Ora, cabe perguntar-se, Nosso Senhor é Rei em sentido simbólico ou em sentido real? Trata-se de um simples título honorífico que a devoção dos fiéis Lhe atribui para ressaltar sua grandeza? Ou é uma dignidade merecida e conquistada?
Estas considerações precisam estar claras em nossa mente para conhecermos bem este aspecto da magnificência de nosso Divino Redentor.
Assim crescerá nosso amor para com Ele e poderemos honrá-Lo adequadamente, não só com os lábios, mas também com o coração.
Rei e Sacerdote enquanto Homem
Sabemos pela Sagrada Escritura que Deus é o soberano de todos os povos e nações pelo simples fato de ser o criador, sustentador e governador de tudo quanto existe. “O Senhor é o Altíssimo, o temível, o grande Rei do universo” (Sl 46, 3) – canta o rei e profeta Davi.
Sendo Jesus Cristo Deus, Ele tem, portanto, “soberania sobre todas as criaturas, não arrancada à força, nem recebida de outrem, mas em virtude de sua própria essência e natureza”.1 Não cabe dúvida alguma sobre isto.
Poder-se-ia, entretanto, objetar que Jesus Cristo, sendo Deus, não é com toda propriedade Rei dos homens, pois é próprio de um rei ter a mesma natureza dos seus súditos.
Assim, o leão pode ser rei dos animais, mas não das plantas. Objeção falha, porque Ele assumiu a natureza humana, ao encarnar-Se no seio puríssimo da Virgem Maria. É verdadeiro Deus e verdadeiro Homem.
“Cristo foi constituído Rei e Sacerdote enquanto Homem”,2 explica Santo Agostinho.
E o próprio Verbo Encarnado revelou esta dignidade perante Pôncio Pilatos. “Tu és Rei?”, perguntou o iníquo juiz. “Tu o dizes, Eu sou Rei. Para isto nasci e para isto vim ao mundo, para dar testemunho da verdade” (Jo 18, 37) – respondeu Jesus.

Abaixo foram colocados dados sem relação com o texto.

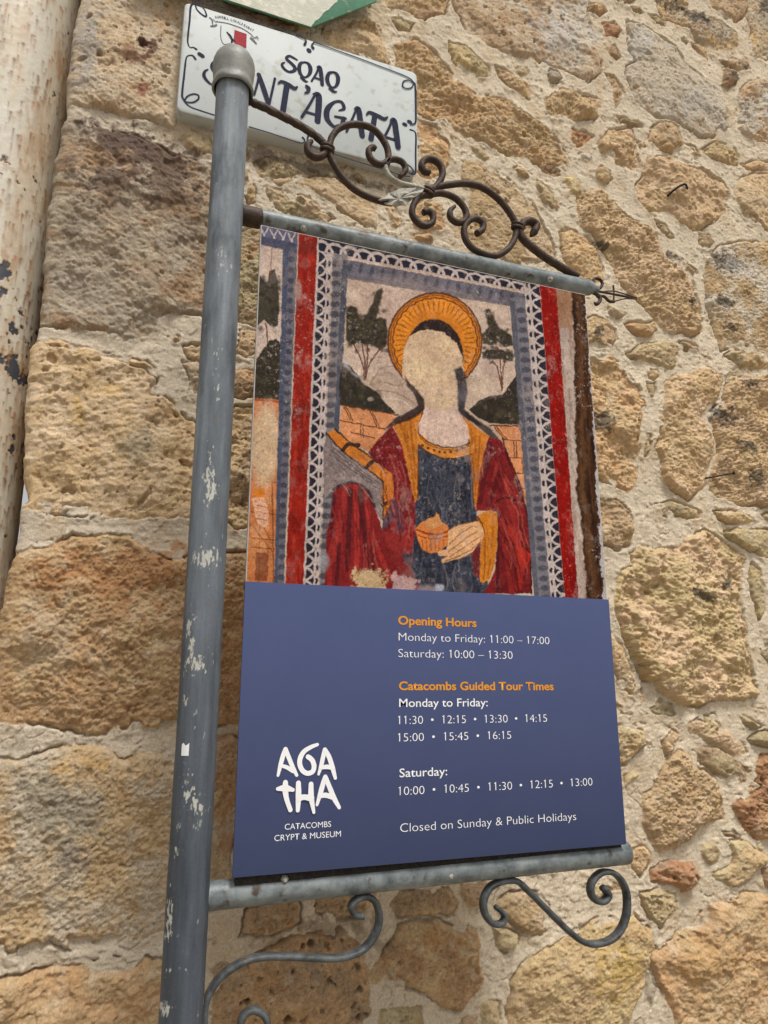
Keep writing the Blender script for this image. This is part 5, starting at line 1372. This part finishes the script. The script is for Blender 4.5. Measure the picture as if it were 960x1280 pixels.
m = vband(Rx, 697.5, 722, 716, 735, 340, 770, srgb(184, 168, 158)); put(m*sstep(-.1, .4, fbm(GX*2, GZ*.5, 60, 4, 437, .65)), srgb(140, 112, 96), .6); put(m*sstep(440, 372, V), srgb(140, 96, 66), .75)
put(vband(Rx, 697.5, 722, 714, 731, 340, 410, srgb(150, 112, 82), .7)*0, DK)
xl = lerp(713.5, 730, np.clip((V-390)/350, 0, 1))+wob*1.3+2.5*np.sin((V-360)/44.); m = sstep(-1, 1, U-xl); put(m, srgb(66, 42, 27), 1, .25); put(m*sstep(.0, .5, fbm(GX*3, GZ*.3, 60, 3, 411)), srgb(96, 64, 40), .6); put(m*sstep(.1, .5, fbm(GX*3, GZ*.3, 50, 3, 412)), srgb(34, 22, 16), .7)
put(m*sstep(5, 1.5, np.abs(U-xl-9-wob)), srgb(112, 78, 50), .45)
xr = np.where(V < 400, 731, Rx(732.5, 752, V))+3.2*N4+.8*wob
put(sstep(-.5, .8, U-xr-1), srgb(190, 186, 190), .85)
# --- age: rubbed and flaked plaster all over
patch = sstep(-.15, .45, fbm(GX, GZ, 14, 3, 415)); put(sstep(.36, .6, N4*.8+N2*.5)*patch, srgb(196, 182, 174), .5); put(sstep(.46, .7, fbm(GX, GZ, 420, 2, 413))*patch, srgb(204, 192, 184), .30); put(sstep(.30, .6, fbm(GX, GZ, 260, 4, 414, .65)), srgb(40, 32, 32), .42)
mott = 1+.22*fbm(GX, GZ, 45, 5, 420, .65)+.20*fbm(GX, GZ, 190, 3, 421, .65)+.14*fbm(GX, GZ, 480, 2, 422)
C = C*mott[..., None]
grime = sstep(.05, .6, fbm(GX, GZ*.6, 22, 5, 423, .62))[..., None]*.35
C = C*(1-grime)+C*np.array((.72, .64, .60))*grime
wear = (sstep(.16, .44, fbm(GX, GZ*.7, 40, 6, 424, .72))*(.35+.65*patch))[..., None]*.40
C = C*(1-wear)+srgb(176, 160, 154)*wear
C = C*np.array((.82, .80, .79))
bz = 0.0
pts_ = np.stack([GX, np.full(GX.shape, -.0006), GZ+ZO], 2)
slab('picture_board', [(0, ZO+.004), (PW, ZO+.004), (PW, ZO+PH), (0, ZO+PH)], 0.0, .0055, .0008, M_edge, panel)
pic = [o for o in panel.children if o.name.startswith('picture_board')][0]
reparent(grid_obj('fresco_print', pts_, C, M_picture, None, True), pic)
# --- blue notice sheet
NY = -.0030
slab('notice_sheet', [(-.0012, ZO), (PW+.0008, ZO), (PW+.0008, ZO+SPLIT), (-.0012, ZO+SPLIT)], NY, -.0009, .0006, M_blue, panel)
sheet = [o for o in panel.children if o.name.startswith('notice_sheet')][0]
LY = NY-.0004
def npx(px, py): return P(px, py, LY)[[0, 2]]
zN = lambda x, y: (480+x/3.0968, 720+y/3.0968)
def line_of(s, xl, xr, yb, cap, mat, weight, name='lettering', spacing=1.0):
    a = npx(*zN(xl, yb)); b = npx(*zN(xl, yb-cap)); 
    # right end: follow the level line of the sheet
    r = npx(*zN(xr, yb)); 
    o = text_obj(name, s, a[0], r[0], a[1], b[1]-a[1], LY, mat, sheet, weight, True, spacing)
    if '1' in s:                   # the typeface of the notice has a flag on its figure one
        full = text_mesh(s, weight); fx = [v.co.x for v in full.vertices]; f0, f1 = min(fx), max(fx)
        cap_ = b[1]-a[1]; bm = bmesh.new(); bm.from_mesh(o.data)
        for i, ch in enumerate(s):
            if ch != '1': continue
            xm = max(v.co.x for v in text_mesh(s[:i+1], weight).vertices)
            X = a[0]+(xm-f0)/(f1-f0)*(r[0]-a[0])
            t_ = cap_*.115
            vs = [bm.verts.new((X-p_[0]*cap_, LY-.0001, a[1]+p_[1]*cap_)) for p_ in ((.0, .99), (.0, .86), (.235, .765), (.255, .85))]
            bm.faces.new(vs)
        bm.to_mesh(o.data); bm.free()
    return o
LIGHT, MED, BOLD = -.014, .004, .024
line_of('Opening Hours', 55, 358, 187, 34, M_orange, BOLD, 'heading')
line_of('Monday to Friday: 11:00 – 17:00', 57, 640, 250, 33, M_white, LIGHT)
line_of('Saturday: 10:00 – 13:30', 56, 498, 314, 34, M_white, LIGHT)
line_of('Catacombs Guided Tour Times', 58, 657, 441, 34, M_orange, BOLD, 'heading')
line_of('Monday to Friday:', 59, 402, 507, 34, M_white, MED)
dot = ' \u2022 '
line_of('11:30 \u2022 12:15 \u2022 13:30 \u2022 14:15'.replace(' \u2022 ', '  \u2022  '), 59, 632, 574, 34, M_white, LIGHT)
line_of('15:00  \u2022  15:45  \u2022  16:15', 59, 493, 641, 34, M_white, LIGHT)
line_of('Saturday:', 60, 245, 779, 35, M_white, MED)
line_of('10:00  \u2022  10:45  \u2022  11:30  \u2022  12:15  \u2022  13:00', 61, 810, 849, 35, M_white, LIGHT)
line_of('Closed on Sunday & Public Holidays', 63, 747, 992, 36, M_white, LIGHT)
zL = lambda *p: zt(330, 910, 8.0, *p)
logo = [
    (zL(140,475, 165,370, 190,280, 215,212), [3.4,5.4,5.8,5.6]), (zL(215,212, 250,300, 285,385, 327,472), [5.6,5.6,5.4,4]), (zL(170,378, 215,388, 250,405, 290,430), [4,4.6,5,5.2]),
    (zL(533,165, 470,190, 400,235, 362,300, 358,365, 385,425, 435,453, 485,435, 500,385, 488,335, 465,305, 440,288), [4,5,5.8,6.2,6.2,6,5.8,6,6.2,6.2,6,6]),
    (zL(545,462, 570,380, 590,290, 608,218), [3.2,5.2,5.6,5.6]), (zL(608,218, 650,290, 685,400, 712,500), [5.8,6,6,4.2]), (zL(570,395, 630,388, 690,398), [4.4,5.4,5]),
    (zL(213,545, 212,620, 225,710, 262,818), [6.4,7.4,6,5.6]), (zL(135,608, 210,600, 288,618), [4.4,8,4.4]),
    (zL(342,550, 343,680, 336,822), [6.2,7.2,5]), (zL(468,560, 470,690, 496,842), [6,7,3.8]), (zL(345,700, 400,690, 470,700), [8,6.4,8]),
    (zL(530,768, 565,650, 590,560, 613,490), [3.6,6,6.2,5.6]), (zL(613,490, 655,590, 700,700, 752,795), [5.8,6,6.2,4.4]), (zL(560,678, 620,672, 690,695), [5.4,6,5.6]),
]
lg = stroke_obj('logo', logo, M_white, panel, NY, npx, base=.0004)
reparent(lg, sheet)
def cap_line(s, x0, y0, x1, yb, cap, name):
    a = npx(330+x0/8, 910+yb/8); b = npx(330+x0/8, 910+(yb-cap)/8); r = npx(330+x1/8, 910+yb/8)
    text_obj(name, s, a[0], r[0], a[1], b[1]-a[1], LY, M_white, sheet, -.004, True)
cap_line('CATACOMBS', 207, 955, 670, 1018, 62, 'lettering')
cap_line('CRYPT & MUSEUM', 103, 1070, 768, 1132, 64, 'lettering')

# ================================================================== small ironwork in the wall
def wallpt(px, py, out=.0): 
    p = P(px, py, WY-.012); return np.array(p)+np.array((0, -out, 0))
h0 = wallpt(834, 247); 
hk = empty('wall_hook', tuple(h0), 'small black bent iron hook driven into a round stone, at upper right', 'hook')
bm = bmesh.new()
a = wallpt(834, 247, -.012); b = wallpt(836, 243, .010); c = wallpt(843, 238.5, .020); d = wallpt(849, 237, .022); e = wallpt(852, 243, .022)
sweep(bm, smooth_line([a, b, c, d, e], 6), .0028, .0028, 8, 1, 1, .8, nrm=(.3, .3, .9))
reparent(bm_obj('hook_bar', bm, M_iron_or_shade), hk)
nl = empty('iron_nail', tuple(wallpt(886, 596)), 'rusty nail sticking out sideways between two stones, right of the panel', 'nail')
bm = bmesh.new()
a = wallpt(884, 597, -.006); b = wallpt(909, 594, .020)
sweep(bm, [a+(b-a)*u for u in np.linspace(0, 1, 8)], .0022, .0022, 8, 1, 1, 1)
reparent(bm_obj('nail_shank', bm, M_rust), nl)
bm = bmesh.new(); dv = (b-a)/np.linalg.norm(b-a)
lathe(bm, [(0, .002), (.0042, .0015), (.0046, 0), (.0042, -.0015), (.002, -.002)], b, axis=tuple(dv), seg=12)
reparent(bm_obj('nail_head', bm, M_rust), nl)
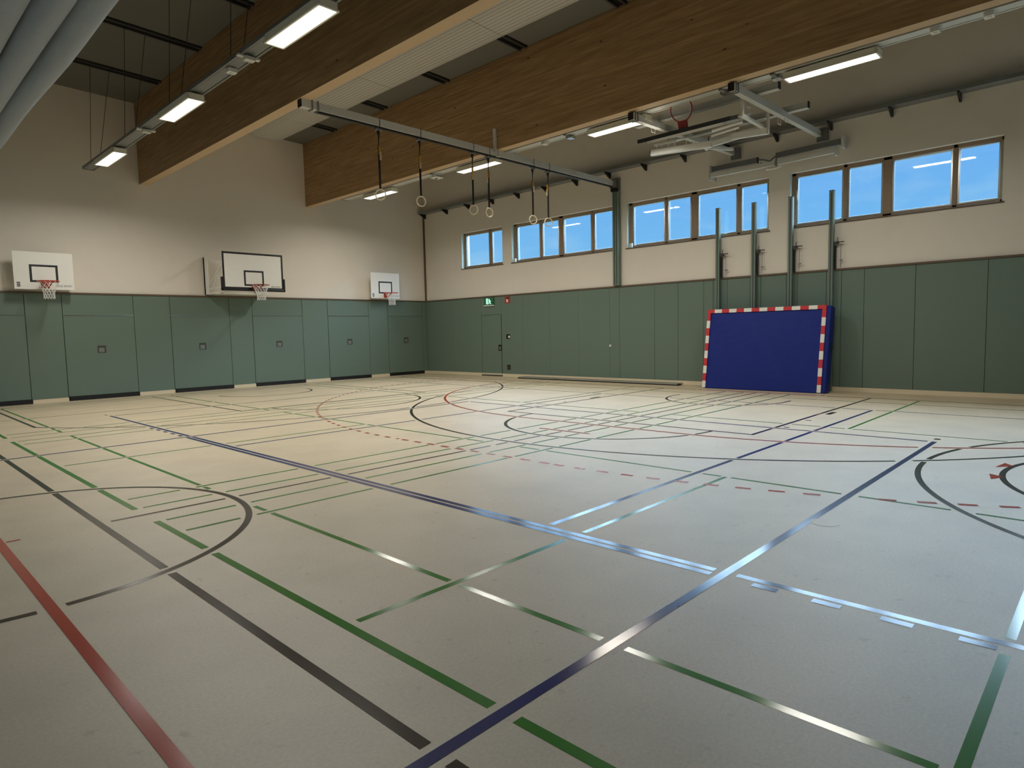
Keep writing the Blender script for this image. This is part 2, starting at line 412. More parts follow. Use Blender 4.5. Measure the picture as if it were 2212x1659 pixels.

Esta afirmação encerra uma riqueza singular, própria da grandeza do Homem-Deus, que a teologia católica vem explicitando progressivamente ao longo dos séculos.
Rei pela união hipostática
Canta o salmista: “No dia de teu nascimento, já possuis a realeza no esplendor da santidade; semelhante ao orvalho, Eu Te gerei antes da aurora” (Sl 109, 3).
E isto porque Nosso Senhor tem a realeza sagrada desde seu nascimento, como anunciou também o profeta Isaías: “Um menino nos nasceu, um filho nos foi dado; a soberania repousa sobre seus ombros, e Ele Se chama: Conselheiro admirável, Deus forte, Pai eterno, Príncipe da paz” (9, 5).
Vemos aqui a primeira razão pela qual Nosso Senhor Jesus Cristo é Rei.
Desde o momento em que foi concebido, sua humanidade santíssima está unida à Segunda Pessoa da Santíssima Trindade; por esta união, denominada união hipostática, Jesus é Deus e Homem, com duas naturezas e uma só Pessoa.
Como comenta o Doutor Angélico, “a humanidade de Cristo, segundo as condições da sua natureza, não tem a glória ou as honras da divindade; tem-nas, porém, em razão da Pessoa a que está unida”.3
Esta união Lhe confere a primazia sobre todos os homens, bem como a dignidade real.
Explica um antigo escritor grego: “Já que o Verbo Se uniu à carne segundo a hipóstase e experimentou o nascimento carnal de uma Virgem, foi constituído Rei e Senhor de tudo quanto existe no Céu e na Terra”.4
E Santo Agostinho acrescenta: “Verbo de Deus, que domina sobre todos os Anjos, e Verbo que assume nossa humanidade, com o fim de governar todos os homens com vistas a fazê-los reinar com Ele na paz eterna”.5
Rei por direito de conquista
Entretanto, para que fosse completa a glória de Nosso Senhor Jesus Cristo como Filho do Homem, não quis Ele ser Rei somente por sua Encarnação, mas decidiu conquistá-lo por meio da Redenção.6
São Paulo comenta em suas cartas este segundo aspecto da realeza do Divino Redentor:
Aquele que fora colocado por pouco tempo abaixo dos Anjos, Jesus, nós O vemos, por sua Paixão e Morte, coroado de glória e de honra. Assim, pela graça de Deus, a sua Morte aproveita a todos os homens” (Hb 2, 9).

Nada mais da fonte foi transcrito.